Поначалу «Электра» не произвела фурора, но уже довольно скоро Штраус сообщил Гофмансталю, что опера идет при переполненном зале. Однако ни по числу исполнений, ни по популярности «Электра» не достигла уровня «Саломеи». Один из критиков писал вскоре после постановки «Электры»: «Как прекрасна была принцесса Саломея!». [205] Одна из карикатур изображала зрительный зал, в котором оркестр занимает весь партер (согласно партитуре, в опере был задействован оркестр в сто одиннадцать человек), а страдающая публика теснится в оркестровой яме. Кто-то сострил, что в своей следующей партитуре Штраус намеревается добавить к оркестру четыре паровоза, десять ягуаров и несколько носорогов. Другой остряк утверждал, что в Дрездене половина оркестра по ошибке играла партитуру «Саломеи», а другая – «Электру», но никто не заметил разницы.
А разница состоит в том, что «Электра» – более значительное произведение, чем «Саломея». Она труднее для исполнения, предъявляет безжалостные требования к слушателям, она окрашена в мрачные тона, музыка режет ухо диссонансами, декорации скупы и лишены изящества, в ней нет и намека на эротические сцены. Напрасно мы ищем в ней любовные мелодии, которые ждем от Штрауса. Эта опера не типична для Штрауса, так же как эта пьеса не типична для Гофмансталя. Лишь на одно мгновение смягчается ожесточенность, ненависть превращается в любовь, и Штраус услаждает наш слух старомодной кантиленой. Это – сцена узнавания. Однако в напряженной, терзающей слух музыке «Электры» Штраус достигает новых высот. Она пульсирует кровью и доводит до нашего сознания старую истину, что ненависть и жажда мести уничтожает не только тех, кого ненавидят, но и тех, кто ненавидит. Эта трагедия, Несмотря на то, что она происходит в Древней Греции, не содержит типичного греческого утешения. Это – произведение XX века, дающее нам жизненно важный, хотя и жестокий опыт. Электра похожа на «Гернику» Пикассо. Когда Штрауса упрекнули, что его музыка «излишне безобразна», он ответил: «Когда на сцене убивают мать, неужели это должно сопровождаться концертом для скрипки?»
Три четверти «Электры» отданы оркестру. Хотя сама Электра почти все время находится на сцене, оркестр присутствует там непрерывно. «Электра» ближе к симфонической поэме, чем любая другая опера Штрауса. Неудивительно, что она пользуется такой популярностью у дирижеров и что ее так часто дают в концертном исполнении.

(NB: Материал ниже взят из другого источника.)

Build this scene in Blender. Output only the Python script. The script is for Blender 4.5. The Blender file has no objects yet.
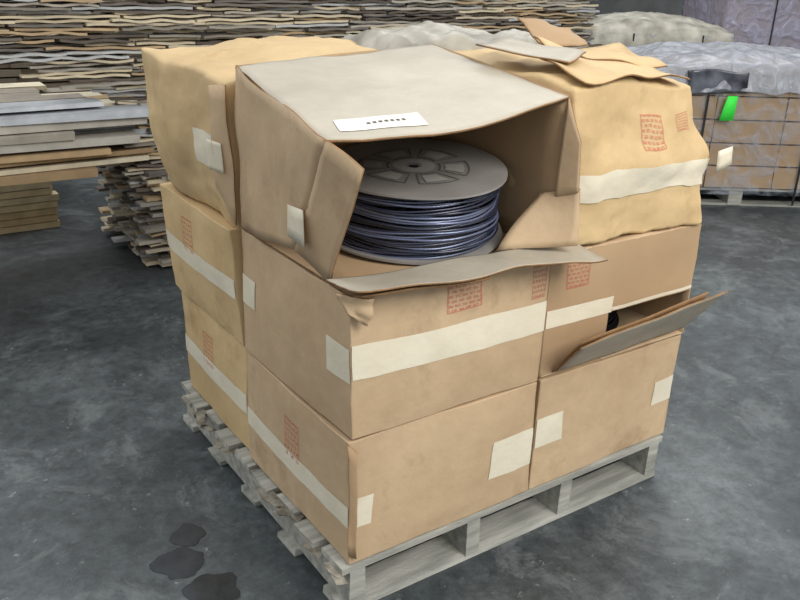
import bpy, bmesh, math, random
from mathutils import Vector, noise, Matrix
random.seed(7)
PH=0.14
sc=bpy.context.scene
sc.view_settings.view_transform='Standard'
V=Vector
def lin(c):
    return tuple(((x/255)/12.92 if x/255<=0.04045 else ((x/255+0.055)/1.055)**2.4) for x in c)+(1,)
# ---------------------------------------------------------------- materials
def newmat(name):
    m=bpy.data.materials.new(name); m.use_nodes=True
    nt=m.node_tree; b=nt.nodes['Principled BSDF']; return m,nt,b
def N(nt,t,**k):
    n=nt.nodes.new(t)
    for a,v in k.items():
        if a in n.inputs: n.inputs[a].default_value=v
        else: setattr(n,a,v)
    return n
def ramp(nt,fac,stops):
    r=nt.nodes.new('ShaderNodeValToRGB'); e=r.color_ramp.elements
    e[0].position=stops[0][0]; e[0].color=stops[0][1]
    e[1].position=stops[-1][0]; e[1].color=stops[-1][1]
    for p,c in stops[1:-1]:
        x=e.new(p); x.color=c
    nt.links.new(fac,r.inputs[0]); return r
def noisy(name,c1,c2,scale=6,rough=.8,bump=.1,bscale=60,stretch=(1,1,1),spec=.3,stain=None,detail=5):
    m,nt,b=newmat(name); L=nt.links
    tc=N(nt,'ShaderNodeTexCoord'); mp=N(nt,'ShaderNodeMapping'); mp.inputs['Scale'].default_value=stretch
    L.new(tc.outputs['Object'],mp.inputs[0])
    n=N(nt,'ShaderNodeTexNoise'); n.inputs['Scale'].default_value=scale; n.inputs['Detail'].default_value=detail
    L.new(mp.outputs[0],n.inputs['Vector'])
    r=ramp(nt,n.outputs['Fac'],[(.32,lin(c1)),(.68,lin(c2))]); out=r.outputs[0]
    if stain:
        n3=N(nt,'ShaderNodeTexNoise'); n3.inputs['Scale'].default_value=stain[1]; n3.inputs['Detail'].default_value=8; n3.inputs['Roughness'].default_value=.7
        L.new(tc.outputs['Object'],n3.inputs['Vector'])
        r3=ramp(nt,n3.outputs['Fac'],[(stain[2],(0,0,0,1)),(stain[2]+.12,(1,1,1,1))])
        mx=nt.nodes.new('ShaderNodeMix'); mx.data_type='RGBA'
        mm=N(nt,'ShaderNodeMath',operation='MULTIPLY'); mm.inputs[1].default_value=stain[3]
        L.new(r3.outputs[0],mm.inputs[0]); L.new(mm.outputs[0],mx.inputs[0])
        L.new(out,mx.inputs[6]); mx.inputs[7].default_value=lin(stain[0]); out=mx.outputs[2]
        # faint mottling of the liner board
        n4=N(nt,'ShaderNodeTexNoise'); n4.inputs['Scale'].default_value=18; n4.inputs['Detail'].default_value=8; n4.inputs['Roughness'].default_value=.75; L.new(tc.outputs['Object'],n4.inputs['Vector'])
        r4=ramp(nt,n4.outputs['Fac'],[(.3,(.86,.85,.83,1)),(.65,(1.03,1.03,1.03,1))])
        m4=nt.nodes.new('ShaderNodeMix'); m4.data_type='RGBA'; m4.blend_type='MULTIPLY'; m4.inputs[0].default_value=.7
        L.new(out,m4.inputs[6]); L.new(r4.outputs[0],m4.inputs[7]); out=m4.outputs[2]
        # worn folded edges: middle value of |generated-0.5| close to 0.5
        sv=N(nt,'ShaderNodeVectorMath',operation='SUBTRACT'); sv.inputs[1].default_value=(.5,.5,.5); L.new(tc.outputs['Generated'],sv.inputs[0])
        av=N(nt,'ShaderNodeVectorMath',operation='ABSOLUTE'); L.new(sv.outputs[0],av.inputs[0])
        sp_=N(nt,'ShaderNodeSeparateXYZ'); L.new(av.outputs[0],sp_.inputs[0])
        def M2(op,a,b_):
            q=N(nt,'ShaderNodeMath',operation=op); L.new(a,q.inputs[0]); L.new(b_,q.inputs[1]); return q.outputs[0]
        X,Y,Z=sp_.outputs
        mid=M2('MAXIMUM',M2('MINIMUM',X,Y),M2('MINIMUM',M2('MAXIMUM',X,Y),Z))
        n6=N(nt,'ShaderNodeTexNoise'); n6.inputs['Scale'].default_value=9; n6.inputs['Detail'].default_value=6; L.new(tc.outputs['Object'],n6.inputs['Vector'])
        q=N(nt,'ShaderNodeMath',operation='MULTIPLY_ADD'); q.inputs[1].default_value=.11; L.new(n6.outputs['Fac'],q.inputs[0]); L.new(mid,q.inputs[2])
        r6=ramp(nt,q.outputs[0],[(.525,(0,0,0,1)),(.575,(.55,.55,.55,1))])
        m6=nt.nodes.new('ShaderNodeMix'); m6.data_type='RGBA'; L.new(r6.outputs[0],m6.inputs[0]); L.new(out,m6.inputs[6]); m6.inputs[7].default_value=lin((128,94,62)); out=m6.outputs[2]
    L.new(out,b.inputs['Base Color'])
    n2=N(nt,'ShaderNodeTexNoise'); n2.inputs['Scale'].default_value=bscale; n2.inputs['Detail'].default_value=3
    L.new(mp.outputs[0],n2.inputs['Vector'])
    bp=N(nt,'ShaderNodeBump'); bp.inputs['Strength'].default_value=bump; bp.inputs['Distance'].default_value=.01
    L.new(n2.outputs['Fac'],bp.inputs['Height']); L.new(bp.outputs[0],b.inputs['Normal'])
    b.inputs['Roughness'].default_value=rough; b.inputs['Specular IOR Level'].default_value=spec
    return m
CB=noisy('cardboard',(184,157,124),(200,174,140),3,.68,.18,30,(1,1,1),.35,((140,110,78),3.5,.56,.42))
CB2=noisy('cardboard_warm',(192,164,120),(210,182,136),3,.68,.18,30,(1,1,1),.35,((148,114,76),3.5,.56,.45))
CBG=noisy('cardboard_grey',(168,159,142),(186,177,160),2.5,.5,.12,25,(1,1,1),.45,((140,124,102),3,.6,.4))
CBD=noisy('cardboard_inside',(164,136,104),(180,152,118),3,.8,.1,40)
CBE=noisy('cardboard_edge',(128,98,68),(156,122,86),20,.9,.3,200)
TAPE=noisy('paper_tape',(216,206,182),(228,219,196),8,.4,.15,50,spec=.5)
PAPER=noisy('white_paper',(222,218,206),(236,234,224),8,.7,.05,50)
WRAPP=noisy('wrapping_paper',(120,113,100),(186,181,166),6,.5,.5,14,spec=.6)
PALW=noisy('pallet_wood',(136,136,128),(184,182,172),5,.85,.4,60,(1,8,8))
SPOOLC=noisy('spool_board',(124,120,116),(146,141,136),5,.5,.05,40,spec=.4)
DARK=noisy('hole_shade',(14,14,16),(26,26,28),5,.9)  # near-black painted as the shade inside the box, also on spool cores
SPL=noisy('splintered_wood',(96,90,78),(156,150,136),25,.85,.3,50)
STRAP=noisy('strap_plastic',(36,36,38),(50,50,52),5,.4)
GREEN=noisy('green_tag',(60,235,70),(80,250,90),5,.5)
PRINTG=noisy('grey_print',(92,88,86),(104,100,96),5,.7)
PAPER2=noisy('printed_label',(156,152,147),(170,166,160),8,.6)
BLK=noisy('dark_plastic',(40,42,50),(120,124,134),9,.3,.5,12,spec=.7)
def wire(name,c,met):
    m,nt,b=newmat(name); b.inputs['Base Color'].default_value=lin(c); b.inputs['Roughness'].default_value=.26; b.inputs['Specular IOR Level'].default_value=.85; b.inputs['Metallic'].default_value=met; return m
WIRE=wire('coated_wire',(44,49,66),.25); WIRE2=wire('coated_wire_light',(104,112,138),.35)
LATH,nt,b=newmat('weathered_lath'); a=N(nt,'ShaderNodeAttribute'); a.attribute_name='Col'
tc=N(nt,'ShaderNodeTexCoord'); n=N(nt,'ShaderNodeTexNoise'); n.inputs['Scale'].default_value=14; nt.links.new(tc.outputs['Object'],n.inputs['Vector'])
mx=nt.nodes.new('ShaderNodeMix'); mx.data_type='RGBA'; mx.blend_type='MULTIPLY'; mx.inputs[0].default_value=.6
r=ramp(nt,n.outputs['Fac'],[(.3,(.6,.6,.6,1)),(.7,(1.0,1.0,1.0,1))])
nt.links.new(a.outputs['Color'],mx.inputs[6]); nt.links.new(r.outputs[0],mx.inputs[7]); nt.links.new(mx.outputs[2],b.inputs['Base Color']); b.inputs['Roughness'].default_value=.85
STAMP,nt,b=newmat('red_stamp'); L=nt.links
b.inputs['Base Color'].default_value=lin((200,88,78)); b.inputs['Roughness'].default_value=.8
uv=N(nt,'ShaderNodeTexCoord'); br=N(nt,'ShaderNodeTexBrick'); br.inputs['Scale'].default_value=1
br.inputs['Color1'].default_value=(1,1,1,1); br.inputs['Color2'].default_value=(1,1,1,1); br.inputs['Mortar'].default_value=(0,0,0,1)
mp=N(nt,'ShaderNodeMapping'); mp.inputs['Scale'].default_value=(2.2,2.0,1); L.new(uv.outputs['UV'],mp.inputs[0]); L.new(mp.outputs[0],br.inputs['Vector'])
br.inputs['Brick Width'].default_value=.45; br.inputs['Row Height'].default_value=.3; br.inputs['Mortar Size'].default_value=.06
ns=N(nt,'ShaderNodeTexNoise'); ns.inputs['Scale'].default_value=22; L.new(uv.outputs['UV'],ns.inputs['Vector'])
rr=ramp(nt,ns.outputs['Fac'],[(.38,(.05,.05,.05,1)),(.62,(.55,.55,.55,1))])
mm=N(nt,'ShaderNodeMath',operation='MULTIPLY'); L.new(br.outputs['Color'],mm.inputs[0]); L.new(rr.outputs[0],mm.inputs[1])
sx=N(nt,'ShaderNodeSeparateXYZ'); L.new(uv.outputs['UV'],sx.inputs[0])
def edge(o):
    s1=N(nt,'ShaderNodeMath',operation='SUBTRACT'); L.new(o,s1.inputs[0]); s1.inputs[1].default_value=.5
    s2=N(nt,'ShaderNodeMath',operation='ABSOLUTE'); L.new(s1.outputs[0],s2.inputs[0])
    s3=N(nt,'ShaderNodeMath',operation='GREATER_THAN'); L.new(s2.outputs[0],s3.inputs[0]); s3.inputs[1].default_value=.455; return s3
ea,eb=edge(sx.outputs[0]),edge(sx.outputs[1]); em=N(nt,'ShaderNodeMath',operation='MAXIMUM'); L.new(ea.outputs[0],em.inputs[0]); L.new(eb.outputs[0],em.inputs[1])
e2=N(nt,'ShaderNodeMath',operation='MULTIPLY'); L.new(em.outputs[0],e2.inputs[0]); e2.inputs[1].default_value=.35
e3=N(nt,'ShaderNodeMath',operation='MAXIMUM'); L.new(e2.outputs[0],e3.inputs[0]); L.new(mm.outputs[0],e3.inputs[1])
tr=N(nt,'ShaderNodeBsdfTransparent'); ms=N(nt,'ShaderNodeMixShader'); L.new(e3.outputs[0],ms.inputs[0]); L.new(tr.outputs[0],ms.inputs[1]); L.new(b.outputs[0],ms.inputs[2])
L.new(ms.outputs[0],nt.nodes['Material Output'].inputs[0])
def film(name,col,lo,hi,bump=.7):
    m,nt,b=newmat(name); L=nt.links
    b.inputs['Base Color'].default_value=lin(col); b.inputs['Roughness'].default_value=.25; b.inputs['Specular IOR Level'].default_value=.8
    tc=N(nt,'ShaderNodeTexCoord'); n=N(nt,'ShaderNodeTexNoise'); n.inputs['Scale'].default_value=6; n.inputs['Detail'].default_value=6; n.inputs['Distortion'].default_value=2
    L.new(tc.outputs['Object'],n.inputs['Vector'])
    r=ramp(nt,n.outputs['Fac'],[(.4,(lo,)*3+(1,)),(.7,(hi,)*3+(1,))])
    bp=N(nt,'ShaderNodeBump'); bp.inputs['Strength'].default_value=bump; bp.inputs['Distance'].default_value=.03; L.new(n.outputs['Fac'],bp.inputs['Height']); L.new(bp.outputs[0],b.inputs['Normal'])
    tr=N(nt,'ShaderNodeBsdfTransparent'); ms=N(nt,'ShaderNodeMixShader'); L.new(r.outputs[0],ms.inputs[0]); L.new(tr.outputs[0],ms.inputs[1]); L.new(b.outputs[0],ms.inputs[2])
    L.new(ms.outputs[0],nt.nodes['Material Output'].inputs[0]); return m
FILM=film('stretch_film',(190,198,210),.05,.42)
FILMG=film('grey_plastic',(160,163,170),.65,1)
FILMP=film('lilac_plastic',(166,163,182),.55,1)
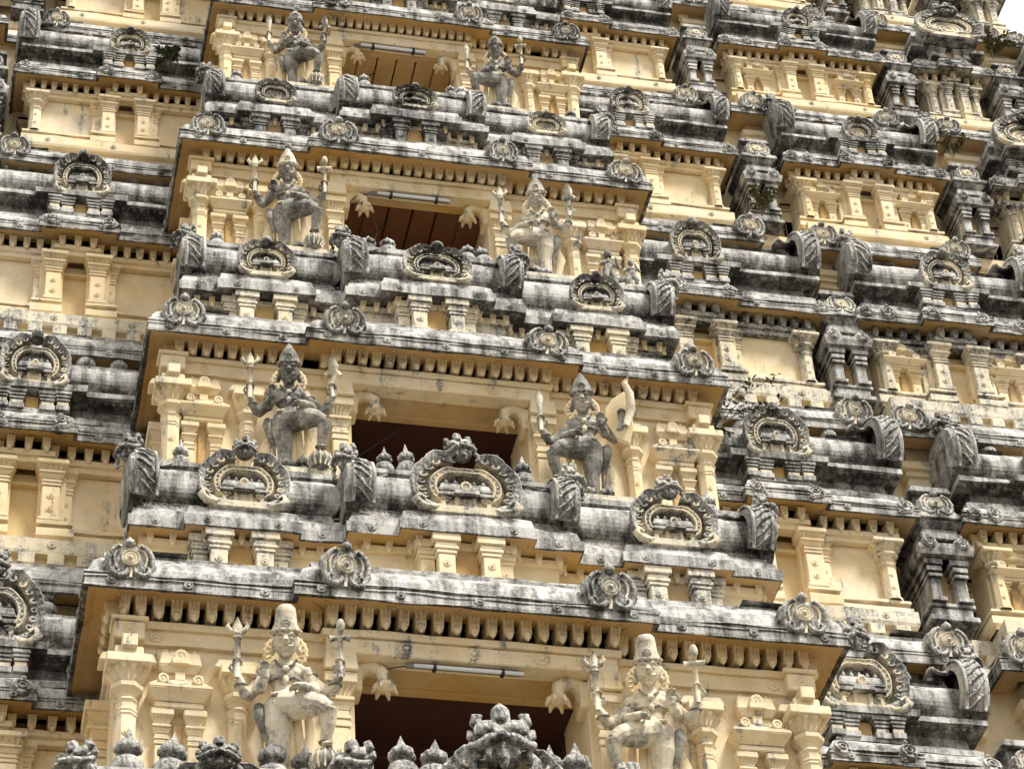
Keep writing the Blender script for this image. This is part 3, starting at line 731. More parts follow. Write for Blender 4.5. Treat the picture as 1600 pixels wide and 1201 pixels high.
        for sg, me in ((-1, END_L), (1, END_R)):
            eo = put(me, 'roof_end', t, (sg*(a-.20), -.02, zr+.06), (0, 0, 0), (1.0, .95, 1.02))
            if kind == 'wide' or k == 0: put(MONSTER, 'monster_face', eo, (sg*.1, .30, .82), (0, 0, sg*.5), .34)
    else:
        mb = MB()
        mb.sweep([(-a+.1, back), (-a+.1, .08), (a-.1, .08), (a-.1, back)], [(-.2, zr), (.02, zr+.01), (.03, zr+.09), (-.12, zr+.1), (-.12, zr+.3), (-.05, zr+.4), (-.1, zr+.6), (-.3, zr+.8), (-.5, zr+.82)], [DARK, GREY, GREY, GREY, CARVE, GREY, GREY, GREY])
        mb.build('roof', t)
        ao = put(ARCH_ME[2], 'roof_arch', t, (0, -.16, zr+.08), (math.radians(-4), 0, 0), (2*a*.84, 1.0, .92))
        put(MONSTER, 'monster_face', ao, (0, -.08, .78), (0, 0, 0), .40)
        put(FIN[0], 'finial', t, (0, .6, zr+.85), (0, 0, 0), .9)
    return t

def narrow(label, x, k, group=None, y=.0):
    """narrow blackened shrine standing in the gap between two wider ones"""
    s = S(k); t = thing('narrow_shrine', label, 'shrine', (x, YQ[k]+.16*s+y, ZP(k)), group, s)
    mb = MB(); m = GREY
    for q0, q1, hw in ((.84, .92, .30), (.92, 1.04, .24), (1.04, 1.1, .28)): mb.box(-hw, hw, .05-hw*.5+.1, .8, q0, q1, m)
    for sg in (-1, 1):
        mb.box(sg*.16-.07, sg*.16+.07, .02, .8, 1.1, 1.62, m)
        for q0, q1, f in ((1.1, 1.16, 1.3), (1.45, 1.5, 1.2), (1.53, 1.6, 1.3), (1.62, 1.7, 1.6)): mb.box(sg*.16-.07*f, sg*.16+.07*f, .02-.04*f, .8, q0, q1, GREY, c=.006)
    mb.box(-.10, .10, .2, .8, 1.1, 1.7, OCHRE)
    mb.build('wall', t)
    mb = MB()
    mb.sweep([(-.34, .8), (-.34, -.12), (.34, -.12), (.34, .8)], [(-.1, 1.7), (-.02, 1.72), (0, 1.80), (0, 1.86), (-.03, 1.87), (-.12, 1.98), (-.3, 2.0)], GREY)
    for x_ in (-.2, .2): mb.merge(BLOB, T(x_, -.14, 1.80, .2, rx=math.radians(-15)))
    mb.build('eave', t)
    mb = MB()
    for q0, q1, hw, tx in ((1.98, 2.08, .26, 0), (2.08, 2.16, .22, 0), (2.16, 2.26, .22, .06), (2.26, 2.34, .31, 0), (2.34, 2.48, .27, -.05), (2.48, 2.56, .2, 0)): mb.box(-hw, hw, .2-hw, .8, q0, q1, GREY if hw > .23 else m, tx=tx, ty=tx)
    mb.merge(SCROLL, T(0, -.06, 2.3, .42, rx=math.radians(-8)))
    mb.box(-.2, .2, .1, .8, 2.56, 2.75, DARK); mb.box(-.27, .27, .02, .8, 2.75, 2.84, GREY, tx=-.03)
    mb.build('roof', t)

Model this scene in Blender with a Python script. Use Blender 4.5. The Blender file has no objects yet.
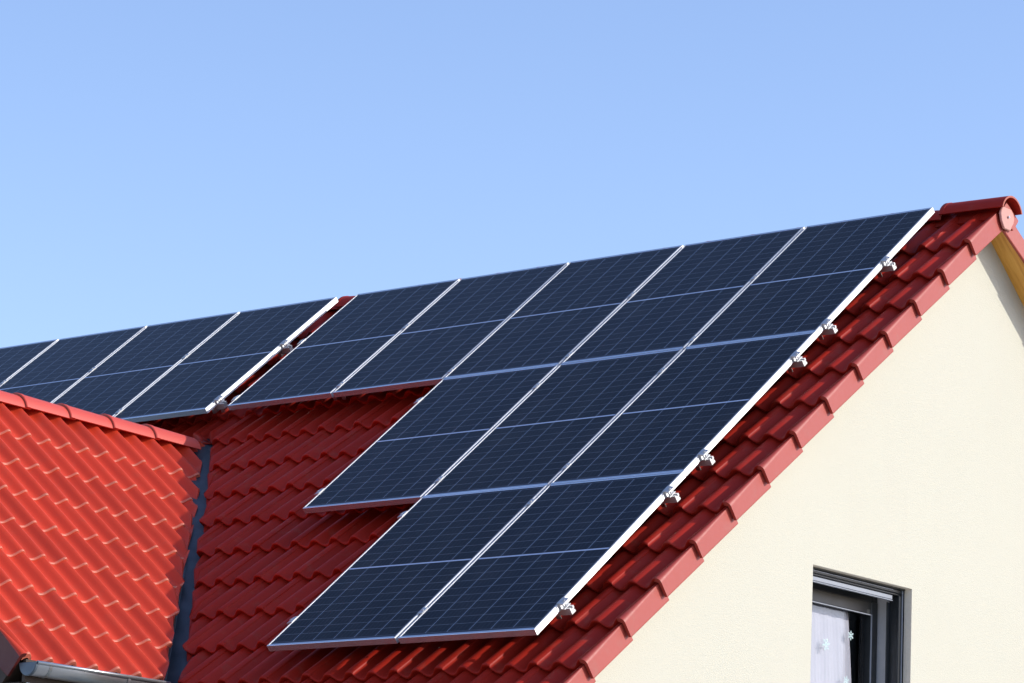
import bpy, bmesh, math, random
from mathutils import Vector, Matrix
random.seed(7)
R = math.radians
PI = math.pi

# ------------------------------------------------------------------ scene frame
TH = 0.6963465              # roof pitch (39.9 degrees), shared by all slopes
CT, ST = math.cos(TH), math.sin(TH)
GZ = 7.36                   # height of the panel-plane origin above the ground
YR = 0.3645                 # y of the main ridge
XV = 0.3426                 # outer face of the verge tiles of the gable
XW = 0.1426                 # face of the plastered gable wall
col = bpy.context.scene.collection

class Frame:
    """roof-slope coordinates: u to the right (seen from outside), v down the slope, h off the slope"""
    def __init__(s, O, r, d, n): s.O, s.r, s.d, s.n = Vector(O), Vector(r), Vector(d), Vector(n)
    def __call__(s, u, v, h): return s.O + s.r*u + s.d*v + s.n*h
MAIN = Frame((0, 0, GZ), (1, 0, 0), (0, -CT, -ST), (0, -ST, CT))
REAR = Frame((0, 2*YR, GZ), (-1, 0, 0), (0, CT, -ST), (0, ST, CT))
DX, DZ = -5.30, GZ-1.320    # ridge line of the cross gable (roll tops)
WING = Frame((DX, 0, DZ), (0, 1, 0), (CT, 0, -ST), (ST, 0, CT))
WINGB = Frame((DX, 0, DZ), (0, -1, 0), (-CT, 0, -ST), (-ST, 0, CT))
def valley_x(v): return -5.2716 + (v-1.859)*0.7058          # centre of the valley on the main slope
def valley_y(x): return -1.2977 - (x+5.2716)*1.087

# ------------------------------------------------------------------ materials
def nodes(name):
    m = bpy.data.materials.new(name); m.use_nodes = True
    nt = m.node_tree; b = nt.nodes['Principled BSDF']
    return m, nt, b
def N(nt, t, **k):
    n = nt.nodes.new(t)
    for a, v in k.items():
        if a.startswith('i_'): n.inputs[a[2:]].default_value = v
        else: setattr(n, a, v)
    return n
def noise(nt, scale, detail=3, vec=None, rough=.5):
    n = N(nt, 'ShaderNodeTexNoise'); n.inputs['Scale'].default_value = scale
    n.inputs['Detail'].default_value = detail; n.inputs['Roughness'].default_value = rough
    if vec is not None: nt.links.new(vec, n.inputs['Vector'])
    return n
def ramp(nt, fac, stops):
    r = N(nt, 'ShaderNodeValToRGB'); e = r.color_ramp.elements
    e[0].position, e[0].color = stops[0][0], (*stops[0][1], 1)
    e[1].position, e[1].color = stops[-1][0], (*stops[-1][1], 1)
    for p, c in stops[1:-1]:
        q = e.new(p); q.color = (*c, 1)
    nt.links.new(fac, r.inputs[0]); return r
def mix(nt, fac, a, b, mode='MIX'):
    m = N(nt, 'ShaderNodeMix', data_type='RGBA', blend_type=mode)
    for s, x in ((0, fac), (6, a), (7, b)):
        if isinstance(x, (int, float)): m.inputs[s].default_value = x
        elif isinstance(x, tuple): m.inputs[s].default_value = (*x, 1)
        else: nt.links.new(x, m.inputs[s])
    return m.outputs[2]
def math_(nt, op, a, b=None, c=None):
    m = N(nt, 'ShaderNodeMath', operation=op)
    for i, x in enumerate((a, b, c)):
        if x is None: continue
        if isinstance(x, (int, float)): m.inputs[i].default_value = x
        else: nt.links.new(x, m.inputs[i])
    return m.outputs[0]
def bump(nt, bsdf, height, strength=.2, dist=.01):
    b = N(nt, 'ShaderNodeBump'); b.inputs['Strength'].default_value = strength; b.inputs['Distance'].default_value = dist
    nt.links.new(height, b.inputs['Height']); nt.links.new(b.outputs[0], bsdf.inputs['Normal'])
def coord(nt, out='Object'): return N(nt, 'ShaderNodeTexCoord').outputs[out]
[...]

Опера захватывает с первой минуты – да, собственно, одна из ее лучших арий, монолог Электры, приходится на самое начало – и мы не сразу понимаем, что события на сцене происходят поздно вечером. Возвращается Орест, убиты Клитемнестра и Эгисф. Вся предыдущая музыка – в монологах и дуэтах – служит обрисовке персонажей и характеров. В «Электре» нет многоголосых номеров, не считая короткой сцены со слугами, которая является как бы прелюдией. На мой взгляд, самая великолепная сцена – это разговор матери с дочерью. В трех пьесах об Электре греческих драматургов Клитемнестра выглядит совсем иначе, чем у Штрауса. У Еврипида и Софокла Клитемнестра пытается оправдать свое злодейство тем, что Агамемнон принес в жертву их дочь Ифигению, а у Еврипида она к тому же представлена гордой и красноречивой королевой. Измученная кошмарами, едва таскающая ноги косноязычная Клитемнестра, развалина с «желтым опухшим лицом» – таково создание Гофмансталя. Страх, который заползает ей в сердце по ночам, – безотчетный страх. Он сковывает душу и тело, и его невозможно побороть, не выяснив причины, – этот мотив то и дело возникает в тексте Гофмансталя.
И все же на стыке дня и ночи
Я лежу с открытыми глазами,
Что-то надвигается на меня – не слово,
Не боль, оно не давит и не душит.
Это – самый ужасный страх, который может преследовать человека, и Штраус с потрясающей выразительностью передал его в своей музыке: эта музыка так же мало опирается на тональность, как страдания Клитемнестры на реальные события. Лапидарный стиль оперы здесь уступает место какой-то липучей мягкости. Эта сцена гениальна. Штраус переписывал ее три раза. В старости он заметил, что, если бы он знал, какие последствия его работа будет иметь для «современной музыки», он ни за что бы не «впутался в это дело».